The argument at this point is that the Academic also ends with ‘audiences’ and leaves it at the end of the definition, the ‘final thought.’ Alas, lexically they still differ greatly, Practitioner used ‘Publics’ which include a multitude of societies and communities aside from audience, whereas Academics specified ‘Audience;’ the latter lacks the financial necessity that attaches publics such as shareholders and employees, for example, to the organisation, causing the effect that the PR is focused on primarily on the target of the campaign, no-one else.

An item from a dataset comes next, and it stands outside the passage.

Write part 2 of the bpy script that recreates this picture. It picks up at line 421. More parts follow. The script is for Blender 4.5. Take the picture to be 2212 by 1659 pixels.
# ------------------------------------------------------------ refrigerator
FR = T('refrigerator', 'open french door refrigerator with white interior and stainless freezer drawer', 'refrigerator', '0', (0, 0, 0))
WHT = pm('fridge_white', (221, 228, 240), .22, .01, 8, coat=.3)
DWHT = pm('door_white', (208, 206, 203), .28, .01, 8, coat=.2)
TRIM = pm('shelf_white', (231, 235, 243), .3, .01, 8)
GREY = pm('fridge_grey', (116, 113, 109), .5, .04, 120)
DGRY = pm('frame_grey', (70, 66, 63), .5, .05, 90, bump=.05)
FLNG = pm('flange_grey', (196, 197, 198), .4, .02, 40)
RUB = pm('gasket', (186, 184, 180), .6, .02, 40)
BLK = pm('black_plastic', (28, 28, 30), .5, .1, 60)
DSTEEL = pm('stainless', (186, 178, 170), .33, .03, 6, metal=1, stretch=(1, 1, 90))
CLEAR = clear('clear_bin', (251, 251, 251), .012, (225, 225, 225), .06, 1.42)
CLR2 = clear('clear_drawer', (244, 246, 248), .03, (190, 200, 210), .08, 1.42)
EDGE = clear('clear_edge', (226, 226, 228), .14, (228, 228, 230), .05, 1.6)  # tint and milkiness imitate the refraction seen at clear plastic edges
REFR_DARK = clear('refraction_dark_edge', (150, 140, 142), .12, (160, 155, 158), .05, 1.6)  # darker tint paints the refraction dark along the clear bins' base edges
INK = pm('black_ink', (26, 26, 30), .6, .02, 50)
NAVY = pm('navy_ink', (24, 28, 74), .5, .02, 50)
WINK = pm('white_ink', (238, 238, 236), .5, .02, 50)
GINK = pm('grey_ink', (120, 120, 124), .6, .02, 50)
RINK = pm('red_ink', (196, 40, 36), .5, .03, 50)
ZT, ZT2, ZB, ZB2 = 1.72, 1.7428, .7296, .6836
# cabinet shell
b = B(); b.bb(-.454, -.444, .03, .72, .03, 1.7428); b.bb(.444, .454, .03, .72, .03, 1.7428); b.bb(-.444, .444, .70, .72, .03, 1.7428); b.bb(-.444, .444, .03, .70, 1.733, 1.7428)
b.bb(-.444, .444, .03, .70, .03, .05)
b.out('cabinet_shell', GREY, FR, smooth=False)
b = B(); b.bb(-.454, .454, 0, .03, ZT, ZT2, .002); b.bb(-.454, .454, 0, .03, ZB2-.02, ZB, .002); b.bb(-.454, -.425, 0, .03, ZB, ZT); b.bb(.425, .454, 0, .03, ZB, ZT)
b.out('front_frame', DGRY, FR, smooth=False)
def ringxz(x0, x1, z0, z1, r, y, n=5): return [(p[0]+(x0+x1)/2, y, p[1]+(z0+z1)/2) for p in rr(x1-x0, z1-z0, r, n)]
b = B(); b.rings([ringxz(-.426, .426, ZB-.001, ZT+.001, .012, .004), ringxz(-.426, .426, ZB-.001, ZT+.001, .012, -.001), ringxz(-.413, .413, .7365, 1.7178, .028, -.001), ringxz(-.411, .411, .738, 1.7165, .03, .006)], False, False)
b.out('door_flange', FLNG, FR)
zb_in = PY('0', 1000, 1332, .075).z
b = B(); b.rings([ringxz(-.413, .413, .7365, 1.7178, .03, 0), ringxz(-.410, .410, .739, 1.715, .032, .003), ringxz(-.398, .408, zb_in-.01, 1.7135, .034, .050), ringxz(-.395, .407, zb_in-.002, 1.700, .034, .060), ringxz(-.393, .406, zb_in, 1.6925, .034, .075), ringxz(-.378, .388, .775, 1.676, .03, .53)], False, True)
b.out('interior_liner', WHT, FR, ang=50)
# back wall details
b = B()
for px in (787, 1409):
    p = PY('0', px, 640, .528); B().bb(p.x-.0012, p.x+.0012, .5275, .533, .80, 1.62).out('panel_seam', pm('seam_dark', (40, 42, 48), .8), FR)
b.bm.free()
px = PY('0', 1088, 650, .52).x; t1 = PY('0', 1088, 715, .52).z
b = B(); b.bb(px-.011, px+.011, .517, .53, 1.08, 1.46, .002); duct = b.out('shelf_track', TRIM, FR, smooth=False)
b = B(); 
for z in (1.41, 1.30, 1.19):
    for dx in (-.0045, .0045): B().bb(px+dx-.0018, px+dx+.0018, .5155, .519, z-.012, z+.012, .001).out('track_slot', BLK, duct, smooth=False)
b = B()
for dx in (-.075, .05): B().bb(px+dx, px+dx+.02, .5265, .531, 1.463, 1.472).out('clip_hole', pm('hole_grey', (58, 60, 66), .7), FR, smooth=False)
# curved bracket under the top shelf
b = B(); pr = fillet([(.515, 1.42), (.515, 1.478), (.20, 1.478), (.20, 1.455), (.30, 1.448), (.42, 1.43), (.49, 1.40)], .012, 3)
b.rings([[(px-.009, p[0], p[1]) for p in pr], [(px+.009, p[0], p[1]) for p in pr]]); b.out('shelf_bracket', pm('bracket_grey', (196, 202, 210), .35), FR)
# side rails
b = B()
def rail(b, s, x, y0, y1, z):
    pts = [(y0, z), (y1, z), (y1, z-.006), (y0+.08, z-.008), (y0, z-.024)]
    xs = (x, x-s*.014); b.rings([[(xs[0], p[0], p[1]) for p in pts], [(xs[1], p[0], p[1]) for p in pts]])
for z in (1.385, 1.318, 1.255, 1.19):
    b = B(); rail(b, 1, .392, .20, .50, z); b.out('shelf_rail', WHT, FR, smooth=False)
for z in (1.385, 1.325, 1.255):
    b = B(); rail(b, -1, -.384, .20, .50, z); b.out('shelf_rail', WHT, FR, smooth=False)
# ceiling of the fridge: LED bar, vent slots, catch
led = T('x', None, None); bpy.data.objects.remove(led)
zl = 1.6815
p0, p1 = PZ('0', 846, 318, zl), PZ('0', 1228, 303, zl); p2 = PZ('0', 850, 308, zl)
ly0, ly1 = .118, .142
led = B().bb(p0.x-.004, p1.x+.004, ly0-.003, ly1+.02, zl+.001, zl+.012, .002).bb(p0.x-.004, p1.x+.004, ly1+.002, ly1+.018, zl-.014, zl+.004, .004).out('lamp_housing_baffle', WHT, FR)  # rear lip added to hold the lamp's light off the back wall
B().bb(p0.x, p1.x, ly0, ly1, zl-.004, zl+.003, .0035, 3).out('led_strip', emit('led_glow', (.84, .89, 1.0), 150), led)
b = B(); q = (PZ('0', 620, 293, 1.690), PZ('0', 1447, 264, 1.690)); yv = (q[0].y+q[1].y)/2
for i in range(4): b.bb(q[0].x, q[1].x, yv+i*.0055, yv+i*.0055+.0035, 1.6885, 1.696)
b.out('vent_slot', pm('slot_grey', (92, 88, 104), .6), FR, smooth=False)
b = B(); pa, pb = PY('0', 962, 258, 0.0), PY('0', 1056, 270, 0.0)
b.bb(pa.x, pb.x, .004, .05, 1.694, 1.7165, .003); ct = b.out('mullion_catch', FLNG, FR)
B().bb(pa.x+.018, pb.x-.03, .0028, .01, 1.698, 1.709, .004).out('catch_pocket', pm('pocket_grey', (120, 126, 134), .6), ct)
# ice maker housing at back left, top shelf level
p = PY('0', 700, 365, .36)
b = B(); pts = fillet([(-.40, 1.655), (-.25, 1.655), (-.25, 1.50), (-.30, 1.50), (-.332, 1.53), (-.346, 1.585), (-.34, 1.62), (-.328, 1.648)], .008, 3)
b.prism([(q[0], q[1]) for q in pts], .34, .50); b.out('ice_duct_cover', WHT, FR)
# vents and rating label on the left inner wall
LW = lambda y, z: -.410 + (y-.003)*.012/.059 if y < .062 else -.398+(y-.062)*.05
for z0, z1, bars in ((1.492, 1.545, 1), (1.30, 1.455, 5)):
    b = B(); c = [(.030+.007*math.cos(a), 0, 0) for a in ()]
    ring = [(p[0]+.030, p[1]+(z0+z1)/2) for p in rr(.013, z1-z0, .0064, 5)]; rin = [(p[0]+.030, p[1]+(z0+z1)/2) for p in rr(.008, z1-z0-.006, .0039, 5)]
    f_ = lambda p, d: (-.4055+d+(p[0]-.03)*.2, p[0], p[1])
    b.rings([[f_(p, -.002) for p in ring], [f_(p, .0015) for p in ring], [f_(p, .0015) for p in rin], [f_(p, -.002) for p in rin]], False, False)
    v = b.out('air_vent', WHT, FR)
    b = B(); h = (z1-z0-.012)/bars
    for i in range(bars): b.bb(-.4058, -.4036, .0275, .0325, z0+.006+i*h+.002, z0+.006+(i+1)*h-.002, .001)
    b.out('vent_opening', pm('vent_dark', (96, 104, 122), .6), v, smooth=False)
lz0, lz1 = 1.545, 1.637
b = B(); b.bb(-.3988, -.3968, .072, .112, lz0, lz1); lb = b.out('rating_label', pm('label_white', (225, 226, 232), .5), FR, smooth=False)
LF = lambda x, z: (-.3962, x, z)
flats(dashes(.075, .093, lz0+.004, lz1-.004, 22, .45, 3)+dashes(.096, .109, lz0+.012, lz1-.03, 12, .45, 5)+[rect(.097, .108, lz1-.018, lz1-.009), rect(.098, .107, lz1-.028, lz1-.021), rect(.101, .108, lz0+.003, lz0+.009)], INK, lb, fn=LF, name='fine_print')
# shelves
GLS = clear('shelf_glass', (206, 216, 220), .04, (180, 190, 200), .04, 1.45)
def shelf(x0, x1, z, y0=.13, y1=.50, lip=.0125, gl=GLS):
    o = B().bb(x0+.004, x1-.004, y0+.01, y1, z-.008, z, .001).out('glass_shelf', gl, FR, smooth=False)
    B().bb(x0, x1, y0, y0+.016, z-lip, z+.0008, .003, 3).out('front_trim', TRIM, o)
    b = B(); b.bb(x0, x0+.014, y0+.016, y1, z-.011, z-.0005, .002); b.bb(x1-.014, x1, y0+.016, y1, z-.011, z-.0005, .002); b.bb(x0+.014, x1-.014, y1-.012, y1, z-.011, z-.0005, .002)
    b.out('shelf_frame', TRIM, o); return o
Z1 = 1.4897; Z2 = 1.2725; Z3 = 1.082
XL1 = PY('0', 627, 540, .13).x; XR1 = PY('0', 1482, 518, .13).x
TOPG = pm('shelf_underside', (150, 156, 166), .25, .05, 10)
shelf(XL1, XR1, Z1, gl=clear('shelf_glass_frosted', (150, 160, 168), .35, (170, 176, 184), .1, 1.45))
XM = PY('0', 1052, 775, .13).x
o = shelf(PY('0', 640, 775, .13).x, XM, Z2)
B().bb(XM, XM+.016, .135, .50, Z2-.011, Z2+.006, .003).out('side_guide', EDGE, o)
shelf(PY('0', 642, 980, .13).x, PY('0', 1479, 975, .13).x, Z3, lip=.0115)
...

In Conclusion, the Practitioner definition seems most appropriate as it negotiates the many outlooks and skills required of Public Relations practitioner within the industry. The Academic definition left wanting in regards of differentiating between departments in the organisation that the PR practitioner shall work in.





References



TENCH, Ralph. YEOMANS, Liz. 2006. Exploring Public Relations. Essex. Pearson Education Limited.



Bibliography



PARTRIDGE, Eric. [revised by WHITCUT, Janet] 1942. Usage And Abusage: A Guide To Good English [third edition: 1999] London. Penguin Books Ltd.



CARDWELL, M and FLANAGAN, C. 2003. Psychology AS The Complete Companion. Cheltenham. Nelson Thornes Ltd.



Self Assesment:



Pros: I found I could appeal to the differences within the definitions given and had, in my own opinion, understood what was meant by the assignment task of which would be more ‘appropriate’.

Cons: Although I was intrigued by this assignment I found it very difficult to articulate, I feel as though I may have allowed myself to ramble within the discussion and could have got my point across better plus gone into the use of mutual and how this was an important word etc.

Self motivated task: plan assignments beforehand. Shirk the habit of writing out the thought process during the essay.